The litigation began when Amina and her sisters sued their brothers, including a respondent named Shamsullah, to claim their legal shares from the estate of their late parents, Abdul Rehman and Bibi Sabza.

During the initial trial, the brothers produced a three-page out-of-court compromise deed, prompting the trial court to issue a consent decree in June 2021 ending the suit.

Fourteen months later, the sisters invoked curative civil jurisdiction to challenge the decree, asserting that their brothers had deployed fraud, misrepresentation, and concealment to secure their signatures.

They testified that their consent was neither free nor informed, and that the text was deliberately engineered to strip them of assets.

The legal battle turned specifically on Clause 2 of the settlement deed.

The clause stated that all properties left by the parents, including those explicitly labeled as “Ghair Mutadawia” — an Arabic legal term meaning properties not forming part of the active lawsuit or currently in dispute — would be registered solely in the names of the male heirs.
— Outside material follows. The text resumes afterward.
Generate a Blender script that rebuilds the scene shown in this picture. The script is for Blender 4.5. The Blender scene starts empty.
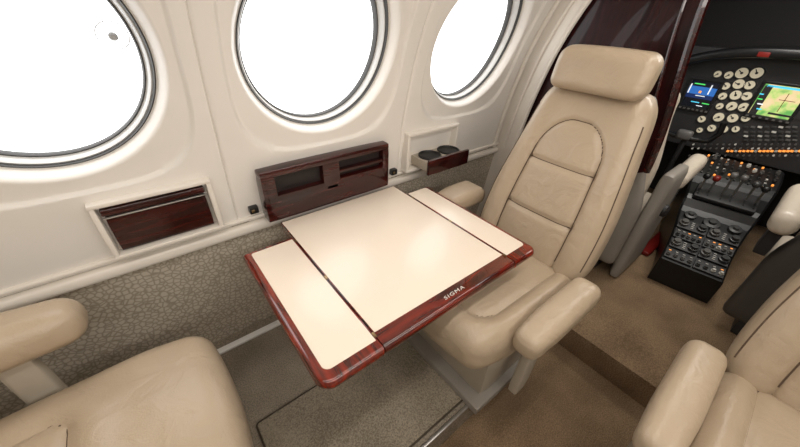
import bpy, math, random
from mathutils import Vector, Matrix
random.seed(4)
SC = bpy.context.scene
COL = SC.collection
PI = math.pi
CZ = 1.30                       # camera height; floor of the aisle is about z=0.08
AX = Vector((0.7839, 0.3207, -0.5320)); AY = Vector((-0.6200, 0.4565, -0.6384)); AZ = Vector((0.0381, 0.8300, 0.5564))
def pix(u, v, ax, val):
    d = Vector((u-400, 223.5-v, -321)); w = Vector((d.dot(AX), d.dot(AY), d.dot(AZ)))
    o = Vector((0, 0, CZ)); i = 'xyz'.index(ax)
    return o + w*((val-o[i])/w[i])
# ------------------------------------------------------------------ materials
def lin(c):
    return tuple(((x/255)/12.92 if x/255 <= .04045 else ((x/255+.055)/1.055)**2.4) for x in c) + (1,)
def newmat(name):
    m = bpy.data.materials.new(name); m.use_nodes = True
    nt = m.node_tree; b = nt.nodes['Principled BSDF']
    return m, nt, b
def simple(name, c, rough=.5, metal=0, coat=0, bump=0, bscale=200, var=0, vscale=5, emit=None, es=0, spec=.5):
    m, nt, b = newmat(name); N = nt.nodes; L = nt.links
    tc = N.new('ShaderNodeTexCoord')
    b.inputs['Roughness'].default_value = rough; b.inputs['Metallic'].default_value = metal
    b.inputs['Coat Weight'].default_value = coat; b.inputs['Coat Roughness'].default_value = .06
    b.inputs['Specular IOR Level'].default_value = spec
    n = N.new('ShaderNodeTexNoise'); n.inputs['Scale'].default_value = vscale; n.inputs['Detail'].default_value = 4
    L.new(tc.outputs['Object'], n.inputs['Vector'])
    r = N.new('ShaderNodeValToRGB'); a = lin(c)
    r.color_ramp.elements[0].color = tuple(x*(1-var) for x in a[:3])+(1,); r.color_ramp.elements[1].color = tuple(min(1, x*(1+var)) for x in a[:3])+(1,)
    r.color_ramp.elements[0].position = .3; r.color_ramp.elements[1].position = .7
    L.new(n.outputs['Fac'], r.inputs['Fac']); L.new(r.outputs['Color'], b.inputs['Base Color'])
    if bump:
        n2 = N.new('ShaderNodeTexNoise'); n2.inputs['Scale'].default_value = bscale; n2.inputs['Detail'].default_value = 5
        L.new(tc.outputs['Object'], n2.inputs['Vector'])
        bp = N.new('ShaderNodeBump'); bp.inputs['Strength'].default_value = bump; bp.inputs['Distance'].default_value = .01
        L.new(n2.outputs['Fac'], bp.inputs['Height']); L.new(bp.outputs['Normal'], b.inputs['Normal'])
    if emit:
        b.inputs['Emission Color'].default_value = lin(emit); b.inputs['Emission Strength'].default_value = es
    return m
def leather(name, c):
    m, nt, b = newmat(name); N = nt.nodes; L = nt.links
    tc = N.new('ShaderNodeTexCoord')
    b.inputs['Roughness'].default_value = .33
    n = N.new('ShaderNodeTexNoise'); n.inputs['Scale'].default_value = 7; n.inputs['Detail'].default_value = 5
    L.new(tc.outputs['Object'], n.inputs['Vector'])
    r = N.new('ShaderNodeValToRGB'); a = lin(c)
    r.color_ramp.elements[0].color = tuple(x*.87 for x in a[:3])+(1,); r.color_ramp.elements[1].color = tuple(min(1, x*1.08) for x in a[:3])+(1,)
    L.new(n.outputs['Fac'], r.inputs['Fac']); L.new(r.outputs['Color'], b.inputs['Base Color'])
    v = N.new('ShaderNodeTexVoronoi'); v.inputs['Scale'].default_value = 320; L.new(tc.outputs['Object'], v.inputs['Vector'])
    w = N.new('ShaderNodeTexNoise'); w.inputs['Scale'].default_value = 13; w.inputs['Detail'].default_value = 4; w.inputs['Distortion'].default_value = 1.5
    L.new(tc.outputs['Object'], w.inputs['Vector'])
    b1 = N.new('ShaderNodeBump'); b1.inputs['Strength'].default_value = .12; b1.inputs['Distance'].default_value = .002
    b2 = N.new('ShaderNodeBump'); b2.inputs['Strength'].default_value = .32; b2.inputs['Distance'].default_value = .014
    L.new(v.outputs['Distance'], b1.inputs['Height']); L.new(w.outputs['Fac'], b2.inputs['Height'])
    L.new(b1.outputs['Normal'], b2.inputs['Normal']); L.new(b2.outputs['Normal'], b.inputs['Normal'])
    return m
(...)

The case moved through multiple rounds of lower-court litigation.

A Quetta trial court initially threw out the compromise decree and restored the sisters’ lawsuit. After a series of appeals and remand orders, the Balochistan High Court intervened in June 2025, validating the brothers’ claims and declaring the out-of-court settlement fully revived.

The Federal Constitutional Court directly criticised the high court’s reasoning, declaring the settlement instrument legally void due to patent uncertainty and severe procedural flaws.

FCC Chief Justice Khan pointed out that the first two pages of the compromise deed did not contain signatures, thumbprints, or witness endorsements from any of the parties involved.

The court noted that if the unsigned pages were physically detached from the final signed sheet, the document lost all independent meaning and context.

Furthermore, the court ruled that an agreement intended to extinguish valuable inheritance rights cannot rely on nebulous terminology.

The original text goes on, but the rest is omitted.